Finding Peace: Michael's Place at 25 Years

Chris Dennos remembers the massive burden her cousin Michael's family was forced to carry alone. 

Michael was only 14 when he died from illness all those years ago, and his family was consumed by profound and inescapable grief.

“It was devastating to the family, and I watched them be just destroyed by it, with no help, nowhere to go, no nothing,” Dennos tells The Ticker. “And it just broke my heart to watch.”

It was this experience (along with Dennos’ later exposure to a grief support center in Lansing, where she lived for a period) that led her to found Michael’s Place, which over the 25 years since its 2001 opening has become a hugely important organization for local families and individuals struggling with the loss of a loved one or friend.

“I’m overwhelmed by what has happened at this place,” she says. “We have a staff that is tireless. We have a board that is the envy – literally – of every other nonprofit in the area. And the numbers (of people we’ve helped) are staggering.”

Last year alone, the organization supported nearly 5,000 adults, teens and children across 17 northern Michigan counties. Perhaps most remarkable is that none of these people paid anything for these services.

“One of the first questions that we get when people call is: How much will this cost? And when we tell them Michael's Place is provided at no cost (through the) generosity of our community, we’ve had tears. We’ve had so many emotions at that moment,” Executive Director Mindy Buell tells The Ticker. “They’re always wondering how they’re going to pay for it.”

Though a variety of services are offered, Michael’s Place leans heavily into support groups, which meet regularly and provide collective relief to participants by showing them (among other things) that they’re not alone.

“Grief is so personal and isolating, but when someone says: ‘Let me share what helped me,’ that can be a game changer for someone who's seeking just a little light of hope,” Buell says. “There’s something incredibly valuable in being with others that have lived the experience.”

These support groups, broken down by type of loss (child, parent, spouse, etc.) and facilitated by a Michael’s Place staffer or volunteer, also provide people a network of support that extends far beyond Michael’s Place itself.

“We have an incredibly active bereaved spouse group, and there are participants in there that now spend time together outside of our doors constantly, which gives them so much less isolation,” says Sarah Schultz, who coordinates adult and community services.

Many of these people live vastly different lives and would not have found each other had it not been for Michael’s Place.

“(One dad) said, ‘I would not know any of you because our kids go to different schools. We live in different communities, we're at different churches and our community events are very different,’” Buell says. “But he couldn’t imagine one day in his life without all of (the other people in the group) because that community has become so important to him after the loss of his son."

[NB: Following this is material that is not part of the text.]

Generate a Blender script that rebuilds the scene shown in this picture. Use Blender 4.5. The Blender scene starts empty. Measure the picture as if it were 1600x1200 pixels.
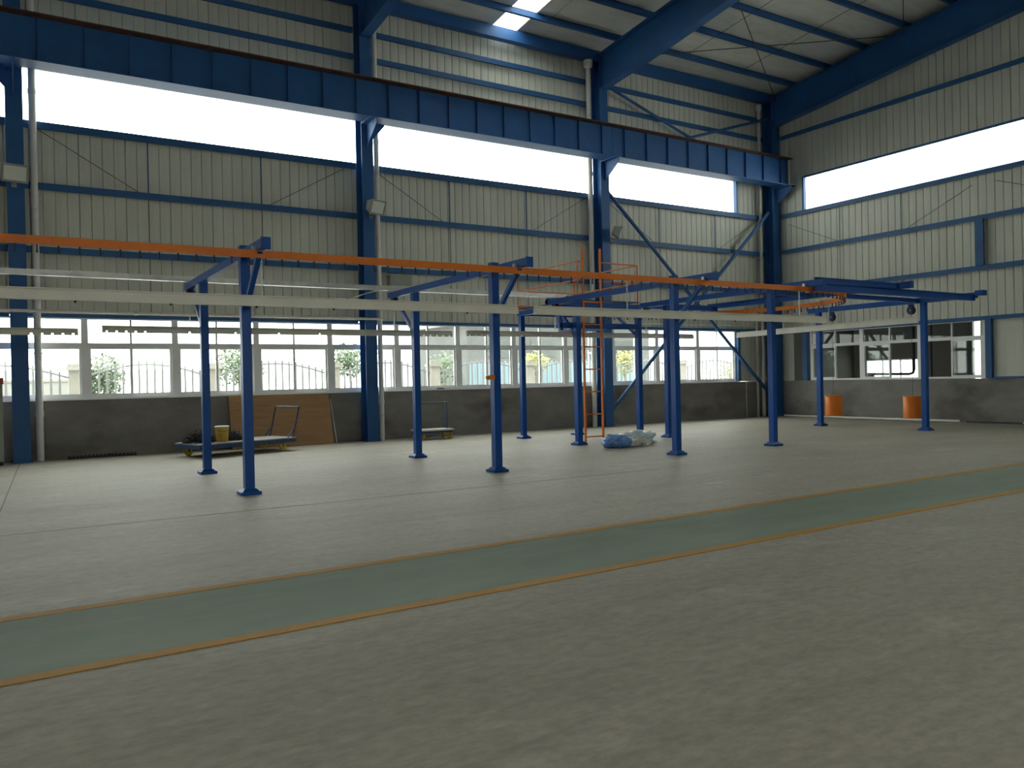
import bpy, bmesh, math, random
from mathutils import Vector, Matrix, noise
random.seed(7)
scene = bpy.context.scene
COL = scene.collection

# ------------------------------------------------------------------ camera
cam_d = bpy.data.cameras.new('camera')
cam = bpy.data.objects.new('camera', cam_d)
COL.objects.link(cam)
cam_d.sensor_width = 36.0
cam_d.lens = 36.0 * 1257.0 / 1600.0
cam_d.clip_end = 400
cam.matrix_world = Matrix(((0.84826692, 0.02062783, -0.52916701, 0.0),
                           (-0.52916353, -0.00607411, -0.84849812, 0.0),
                           (-0.02071689, 0.99976877, 0.00576303, 1.6),
                           (0, 0, 0, 1)))
scene.camera = cam

# ------------------------------------------------------------------ world: flat white overcast sky
world = bpy.data.worlds.new('overcast_sky')
scene.world = world
world.use_nodes = True
bg = world.node_tree.nodes['Background']
bg.inputs[0].default_value = (1.0, 0.995, 0.93, 1)
bg.inputs[1].default_value = 7.5

vs = scene.view_settings
vs.view_transform = 'Standard'
vs.look = 'None'
vs.gamma = 1
vs.use_curve_mapping = False
vs.exposure = 0.0

# ------------------------------------------------------------------ helpers
class MB:
    def __init__(s):
        s.v = []; s.f = []
    def quadbox(s, c):
        b = len(s.v); s.v += [tuple(p) for p in c]
        for q in ((0,3,2,1),(4,5,6,7),(0,1,5,4),(1,2,6,5),(2,3,7,6),(3,0,4,7)):
            s.f.append(tuple(b+i for i in q))
        return s
    def box(s, x0, x1, y0, y1, z0, z1):
        if x0 > x1: x0, x1 = x1, x0
        if y0 > y1: y0, y1 = y1, y0
        if z0 > z1: z0, z1 = z1, z0
        return s.quadbox([(x0,y0,z0),(x1,y0,z0),(x1,y1,z0),(x0,y1,z0),(x0,y0,z1),(x1,y0,z1),(x1,y1,z1),(x0,y1,z1)])
    def bar(s, p, q, w, h, up=(0,0,1)):
        p = Vector(p); q = Vector(q); d = (q-p).normalized(); up = Vector(up)
        if abs(d.dot(up)) > 0.99: up = Vector((0,1,0))
        a = d.cross(up).normalized(); b = a.cross(d).normalized()
        c = []
        for o in (p, q):
            for sa, sb in ((-1,-1),(1,-1),(1,1),(-1,1)):
                c.append(o + a*(sa*w/2) + b*(sb*h/2))
        return s.quadbox(c)
    def tube(s, pts, r, n=10, caps=True):
        pts = [Vector(p) for p in pts]; b0 = len(s.v); m = len(pts)
        prev = None
        for i, p in enumerate(pts):
            d = (pts[min(i+1,m-1)] - pts[max(i-1,0)]).normalized()
            if prev is None:
                a = d.orthogonal().normalized()
            else:
                a = (prev - d*prev.dot(d))
                a = a.normalized() if a.length > 1e-6 else d.orthogonal().normalized()
            prev = a; bb = d.cross(a)
            rr = r[i] if isinstance(r, (list, tuple)) else r
            for k in range(n):
                t = 2*math.pi*k/n
                s.v.append(tuple(p + a*(math.cos(t)*rr) + bb*(math.sin(t)*rr)))
        for i in range(m-1):
            for k in range(n):
                s.f.append((b0+i*n+k, b0+i*n+(k+1)%n, b0+(i+1)*n+(k+1)%n, b0+(i+1)*n+k))
        if caps:
            s.f.append(tuple(b0+k for k in range(n))[::-1])
            s.f.append(tuple(b0+(m-1)*n+k for k in range(n)))
        return s
    def lathe(s, prof, c=(0,0,0), n=24, axis='z'):
        b0 = len(s.v); m = len(prof)
        for r, h in prof:
            for k in range(n):
                t = 2*math.pi*k/n
                p = (r*math.cos(t), r*math.sin(t), h)
                if axis == 'y': p = (p[0], p[2], p[1])
                if axis == 'x': p = (p[2], p[0], p[1])
                s.v.append((p[0]+c[0], p[1]+c[1], p[2]+c[2]))
        for i in range(m-1):
            for k in range(n):
                s.f.append((b0+i*n+k, b0+i*n+(k+1)%n, b0+(i+1)*n+(k+1)%n, b0+(i+1)*n+k))
        s.f.append(tuple(b0+k for k in range(n))[::-1])
        s.f.append(tuple(b0+(m-1)*n+k for k in range(n)))
        return s
    def extrude(s, prof, fn, a, b):
        """closed 2d profile, fn(u, v, t) -> point, extruded from t=a to t=b"""
        b0 = len(s.v); n = len(prof)
        for t in (a, b):
            for u, v in prof: s.v.append(tuple(fn(u, v, t)))
        for k in range(n):
            s.f.append((b0+k, b0+(k+1)%n, b0+n+(k+1)%n, b0+n+k))
        s.f.append(tuple(b0+k for k in range(n))[::-1])
        s.f.append(tuple(b0+n+k for k in range(n)))
        return s
    def mesh(s, name, mat, smooth=False, org=(0,0,0)):
        me = bpy.data.meshes.new(name)
        ox, oy, oz = org
        me.from_pydata([(x-ox, y-oy, z-oz) for x, y, z in s.v], [], s.f)
        bm = bmesh.new(); bm.from_mesh(me)
        bmesh.ops.recalc_face_normals(bm, faces=bm.faces); bm.to_mesh(me); bm.free()
        if smooth:
            me.shade_smooth(); me.set_sharp_from_angle(angle=math.radians(40))
        me.materials.append(mat)
        return me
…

The organization also works proactively in scores of Northern Michigan school districts by helping schools develop internal grief support teams, facilitating grief support groups and give grief responsiveness training to educators. This proactive work (done instead of waiting for someone to engage with Michael’s Place) has schools prepared for the death of a student or students struggling with deaths of their own loved ones.

“We help them create their grief crisis team, so they have a plan in place and a trained team and they know what to do,” Buell says. “And the difference between a school that has a plan and one that doesn’t is night and day.”

All of this work is supported by fundraising, which was challenging at first but became a bit easier over time as the organization touched so many lives and proved its value.

“Over the course of 25 years, we have been able to get the community to trust us and believe that we are spending their money properly,” Dennos says. “And that’s not a given for a nonprofit.”